From globalization to energy mercantilism

Weaponization of maritime chokepoints & return to ‘age of insecurity’

By Reza Mokhtar
Senior energy researcher

 

The world is shifting away from a liberal order built on free trade—the era of Adam Smith—toward one marked by intense geoeconomic rivalries and fragile supply chains. Drawing on recent real-world events, such as the war in Ukraine, tensions in the Red Sea, and seizures of commercial vessels, energy security is no longer a shared global good but has become a tool in hybrid warfare. The focus here is on the vulnerability of key maritime chokepoints and why nations are increasingly turning to strategic stockpiling and overland alternatives.

End of history & return of insecurity
The post-Cold War idea that economic interdependence would prevent major wars has lost its shine. The global liberal order is fading, not because it is failing everyone, but because its continued existence has ended up boosting rising powers more than it serves its original architects—the United States and Europe.
We are now in a time when trade routes are not reliably safe anymore. Moving goods often requires military escorts, payoffs, or bilateral security deals. In this environment, supply chains for goods and energy are being reshaped not by comparative advantage but by relative security.

Wars at sea: breaking down recent events
Field reports make it clear that conflict has spilled from land into the oceans. Seas will matter even more in the years ahead—not just because shipping remains the cheapest way to move things, but because controlling oceans and straits is essential to dominating global energy flows. This shift shows up in several key areas.
First, in the Black Sea and Mediterranean through targeting commercial fleets. Second, in the Indian Ocean through cargo seizures. Third, in energy geopolitics, infrastructure and corridor vulnerabilities, as Ukrainian drones have carried out strikes on Russian oil refineries and Yemen's Ansar Allah forces effectively partially closed Israel's Eilat port and made the Red Sea unsafe.

Survival strategies, stockpiling & alternative corridors
In this era of energy mercantilism, countries are pursuing two main approaches. First, strategic stockpiling, such as China’s filling of its strategic petroleum reserves and building up of grain stocks.
Second, developing overland corridors, such as the International North-South Transport Corridor (INSTC), the Belt and Road Initiative and rail routes through China, Central Asia, and Iran.

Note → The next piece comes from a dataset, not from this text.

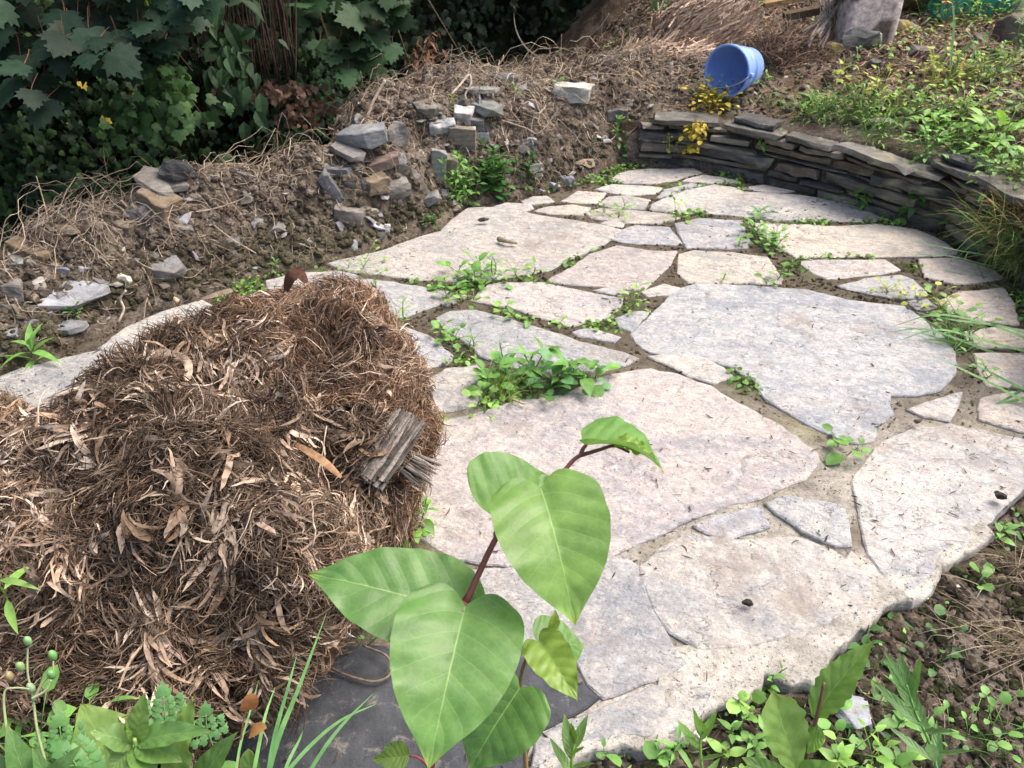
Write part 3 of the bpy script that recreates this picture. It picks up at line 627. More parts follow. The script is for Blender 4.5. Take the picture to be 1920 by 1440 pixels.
for i, (u, v, s_) in enumerate([(1025, 190, .05), (1062, 322, .06), (1040, 345, .055), (1130, 330, .05), (1075, 345, .045), (1010, 325, .05), (1160, 240, .06), (1110, 218, .05), (970, 283, .04), (1015, 355, .04), (460, 372, .06), (372, 385, .05), (225, 350, .05), (600, 450, .06), (560, 375, .05), (650, 392, .06), (700, 390, .05), (745, 372, .045), (430, 470, .05), (160, 500, .05), (90, 585, .045), (350, 555, .04), (205, 580, .03), (480, 500, .04), (1180, 190, .07), (720, 222, .06), (1030, 298, .04), (1245, 330, .03), (60, 600, .05), (20, 620, .06)]):
    rock('slate_chip', 'small grey slate chip lying loose in the bank soil', 'stone', u, v, (s_, s_*.75, s_*.35), (rnd.uniform(-20, 20), rnd.uniform(-20, 20), rnd.uniform(0, 180)), rnd.choice([(.24, .25, .27), (.30, .31, .34), (.20, .18, .16), (.28, .25, .21)]), 'slate', 50+i, lift=.006, group='loose slate chips on the earth bank', sub=1)
for i, (nm, lb, u, v, sz, ro, cl, kd) in enumerate([
 ('face_stone', 'grey stone in the bank face below the reddish brown stone', 740, 350, (.10, .07, .06), (10, -10, 20), (.20, .19, .175), 'block'),
 ('face_stone', 'flat slate jutting from the bank face left of the bushy plant', 800, 372, (.12, .07, .03), (8, -20, -10), (.17, .17, .175), 'slate'),
 ('face_stone', 'brown slab stone embedded between the two upright stones', 845, 322, (.05, .05, .13), (8, 10, 0), (.22, .185, .14), 'block'),
 ('face_stone', 'grey wedge of stone under the dark upright slate', 655, 400, (.10, .06, .05), (0, 14, 0), (.18, .165, .15), 'block'),
 ('face_stone', 'pale wedge in the bank right of the two bank plants', 1000, 312, (.07, .05, .04), (0, 0, 30), (.30, .29, .28), 'block'),
 ('face_stone', 'tan lump of stone near the foot of the far bank', 1095, 305, (.10, .06, .045), (0, 0, 10), (.30, .23, .155), 'boulder'),
 ('face_stone', 'grey angular stone by the foot of the far bank', 1060, 335, (.08, .05, .035), (0, 8, 0), (.20, .21, .24), 'slate'),
 ('face_stone', 'dark stone where the bank turns to the wall', 1155, 215, (.09, .06, .06), (0, 0, 0), (.13, .125, .125), 'block'),
 ('face_stone', 'slate tile standing on edge below the flat grey green slate', 890, 235, (.08, .025, .07), (14, 0, 0), (.17, .18, .185), 'block'),
 ('face_stone', 'brown split stone left of the squared brown block', 222, 420, (.12, .06, .05), (0, 10, -20), (.19, .155, .12), 'block'),
 ('face_stone', 'grey stone sunk in the soil under the brown block', 345, 430, (.11, .07, .05), (0, 6, 10), (.20, .19, .18), 'slate'),
 ('face_stone', 'slate piece sticking out of the soil at mid bank', 425, 455, (.10, .05, .03), (10, -10, 20), (.18, .17, .165), 'slate'),
 ('face_stone', 'thin grey slate low on the bank near the long pale slab', 560, 455, (.11, .05, .025), (10, 0, 0), (.21, .205, .20), 'slate')]):
    rock(nm, lb, 'stone', u, v, sz, ro, cl, kd, 400+i, .0, lift=.008)
# foreground right
rock('slate_shard', 'flat blue grey shard on the soil between the foreground weeds', 'stone', 1605, 1345, (.075, .06, .012), (6, 0, 30), (.30, .32, .37), 'slate', 90, lift=.012)
rock('slate_shard', 'narrow grey shard under the broken mortar edge', 'stone', 1522, 1278, (.07, .025, .012), (10, 0, -10), (.32, .34, .38), 'slate', 91, lift=.015)
rock('white_rubble', 'white crumb of mortar on the soil at the bottom of the patio', 'stone', 1320, 1388, (.05, .025, .02), (0, 0, -5), (.70, .66, .60), 'boulder', 92, lift=.012)
rock('pebble', 'pale pebble at the corner of the bottom mortar strip', 'stone', 1138, 1396, (.028, .024, .024), (0, 0, 0), (.50, .46, .42), 'boulder', 93, lift=.02)
rock('dark_droppings', 'dark crumb of dirt on the pale lower slab', 'dirt', 0, 0, (.022, .016, .012), (0, 0, 0), (.03, .027, .024), 'boulder', 94, pos=PZ(1402, 1130, .017))
rock('soil_lump', 'black lump of soil on the right hand slab edge', 'dirt', 0, 0, (.03, .022, .02), (0, 0, 0), (.03, .026, .022), 'boulder', 95, pos=PZ(1875, 930, .02))
rock('dirt_crumb', 'black twiggy crumb on the long pale slab', 'dirt', 0, 0, (.055, .02, .014), (0, 0, 5), (.03, .026, .025), 'boulder', 96, pos=PZ(905, 412, .02))
rock('snail_shell', 'small dark shell beside the cracked yellow mortar', 'shell', 0, 0, (.026, .016, .014), (0, 0, 20), (.07, .06, .06), 'boulder', 97, pos=PZ(1722, 790, .018))
# terrace rocks
rock('mossy_boulder', 'lichen grey boulder below the tree stump', 'boulder', 1610, 92, (.26, .18, .15), (0, 0, 10), (.16, .16, .15), 'boulder', 100, .12, lift=.03)
rock('grey_boulder', 'grey stone leaning on the foot of the tree stump', 'boulder', 1632, 48, (.15, .10, .11), (0, 0, 0), (.15, .15, .155), 'boulder', 101, lift=.02)
rock('mossy_boulder', 'boulder with a yellow mossy cap at the right edge', 'boulder', 1895, 78, (.20, .16, .15), (0, 0, 0), (.11, .10, .075), 'boulder', 102, .1, lift=.05, lc=(.22, .20, .05))
rock('terrace_stone', 'brown stone left of the mossy capped boulder', 'boulder', 1850, 72, (.18, .14, .09), (0, 0, 20), (.15, .125, .10), 'boulder', 103, lift=.0)
rock('small_boulder', 'stone with a yellow moss patch right of the stump', 'boulder', 1690, 55, (.14, .10, .08), (0, 0, 0), (.15, .145, .13), 'boulder', 104, .15, lift=.02, lc=(.24, .20, .05))
rock('lichen_stone', 'lichen covered stone left of the grey boulder', 'boulder', 1560, 105, (.09, .08, .11), (0, 0, 0), (.17, .14, .09), 'boulder', 105, .15, lift=.02, lc=(.30, .26, .08))
rock('brown_boulder', 'big brown boulder behind the stump and the crate', 'boulder', 1725, 22, (.32, .22, .30), (0, 0, 0), (.10, .085, .055), 'boulder', 106, .05, lift=.08, lc=(.16, .16, .05))
rock('pale_post', 'pale stone post at the upper right corner', 'stone post', 1908, 26, (.12, .11, .34), (0, 0, 10), (.40, .38, .34), 'block', 107, .1, lift=.08)
rock('pale_stone', 'pale rounded stone near the right edge of the terrace', 'stone', 1880, 130, (.12, .08, .05), (0, 0, 0), (.27, .28, .26), 'boulder', 108, lift=.0)
rock('flat_stone', 'pale flat stone set in the weeds behind the wall', 'stone', 1665, 230, (.20, .06, .02), (0, 0, 5), (.42, .38, .33), 'slate', 109, lift=.015)
rock('terrace_slate', 'dark slate on the terrace soil', 'stone', 1650, 120, (.12, .07, .03), (8, 5, -10), (.12, .115, .11), 'slate', 110, lift=.01)
rock('terrace_slate', 'second grey slate lying below the terrace boulders', 'stone', 1735, 95, (.15, .08, .03), (8, 5, -8), (.14, .13, .12), 'slate', 111, lift=.01)
# ================================================================== loose soil, chips, litter (nobody could count these)
def ico(sub, seed, flat=1., amp=.25):
    bm = bmesh.new(); bmesh.ops.create_icosphere(bm, subdivisions=sub, radius=.5)
    co = np.array([v.co[:] for v in bm.verts]); f = np.array([[v.index for v in q.verts] for q in bm.faces]); bm.free()
    co = co*(1+amp*fbm(co*3+seed*5, 2)[:, None]); co[:, 2] *= flat; return co, [f]
ico_t = [ico(2, k, .75, .45) for k in range(4)]; chip_t = [ico(1, k+9, .3, .6) for k in range(4)]
def scatter_ground(n, xlo, xhi, ylo, yhi, fw):
    x = RNG.uniform(xlo, xhi, n); y = RNG.uniform(ylo, yhi, n); z = zones(x, y); ins_ = inside(x, y, PATIO)
    keep = RNG.random(n) < fw(x, y, *z)*~ins_; x, y = x[keep], y[keep]; return np.c_[x, y, hgt(x, y)]
def clods(name, label, n, area, fw, smin, smax, cols, tpls, mat, jit=.5, ph=2.2):
    P_ = scatter_ground(n, *area, fw); N = len(P_); mb = MB(); s_ = smin+(smax-smin)*RNG.random(N)**ph
    X, Y, Z = frames(N, np.tile([0, 0, 1.], (N, 1)), jit); cc = np.array(cols)[RNG.integers(0, len(cols), N)]*RNG.uniform(.65, 1.35, (N, 1))
    if name == 'soil_clods': q_ = (1-sst(dist_pl(P_[:, 0], P_[:, 1], pB), .04, .16))[:, None]*.75; cc = cc*(1-q_)+np.array([.07, .072, .042])*q_
    for k in range(len(tpls)):
        m_ = np.arange(N) % len(tpls) == k
        inst(mb, tpls[k], P_[m_], X[m_], Y[m_], Z[m_], s_[m_], cc[m_])
    o = mb.build(name, mat, smooth=False); return tag(o, label, 'soil', kind='stuff')
fb = lambda x, y, dB, dW, dF, wB, wW, wF: wB*(dB < .75)*(dB > .015)
ff = lambda x, y, dB, dW, dF, wB, wW, wF: wF*(dF < 1.1)*(dF > .01)
fw_ = lambda x, y, dB, dW, dF, wB, wW, wF: wW*(dW > .14)
sc_ = [(.165, .143, .122), (.115, .098, .082), (.225, .202, .176), (.19, .168, .142)]
clods('soil_clods', 'crumbly brown soil clods covering the bank', 90000, (-2.4, 1.2, 1.3, 4.6), fb, .006, .038, sc_, ico_t, m_soil)
clods('front_soil_clods', 'crumbly soil clods between the foreground weeds', 42000, (-1.2, 2.2, .35, 1.9), ff, .005, .03, [(.105, .088, .07), (.075, .065, .05), (.16, .14, .115), (.06, .07, .035)], ico_t, m_soil)
clods('terrace_soil_clods', 'soil clods and crumbs on the terrace', 26000, (-.4, 3.2, 1.8, 5.2), fw_, .006, .034, sc_+[(.09, .07, .05)], ico_t, m_soil)
clods('slate_gravel', 'grey slate gravel mixed in the bank soil', 6000, (-2.4, 1.2, 1.3, 4.6), fb, .007, .055, [(.24, .24, .25), (.32, .32, .34), (.20, .17, .14), (.30, .28, .25), (.16, .15, .15)], chip_t, m_slate)
clods('front_gravel', 'small stone chips in the foreground soil', 900, (-.5, 2.2, .35, 1.9), ff, .005, .022, [(.30, .30, .31), (.38, .33, .27), (.24, .18, .13)], chip_t, m_slate)
clods('terrace_gravel', 'pale chips among the terrace litter', 1500, (-.4, 3.2, 1.8, 5.2), fw_, .006, .03, [(.34, .32, .28), (.25, .22, .19), (.45, .40, .33)], chip_t, m_slate)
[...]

Fate of ‘glass house’ economies
In the end, smaller Persian Gulf states with highly exposed economies—sometimes called "aquarium economies"—look especially fragile in future conflicts. Their weakness is not just reliance on sea routes and the Strait of Hormuz; it is their dependence on imported security arrangements.
Potential regional adversaries like Israel have strong capabilities for air strikes. In a full-scale war, these gleaming but shallow economies could collapse structurally under sustained air and naval pressure. By contrast, nations like Iran and Russia, with abundant energy resources and robust overland connections, stand to show greater resilience if they manage supply chains and self-sufficiency well. Over the next decade, energy security will be measured not by market prices but by assured physical access.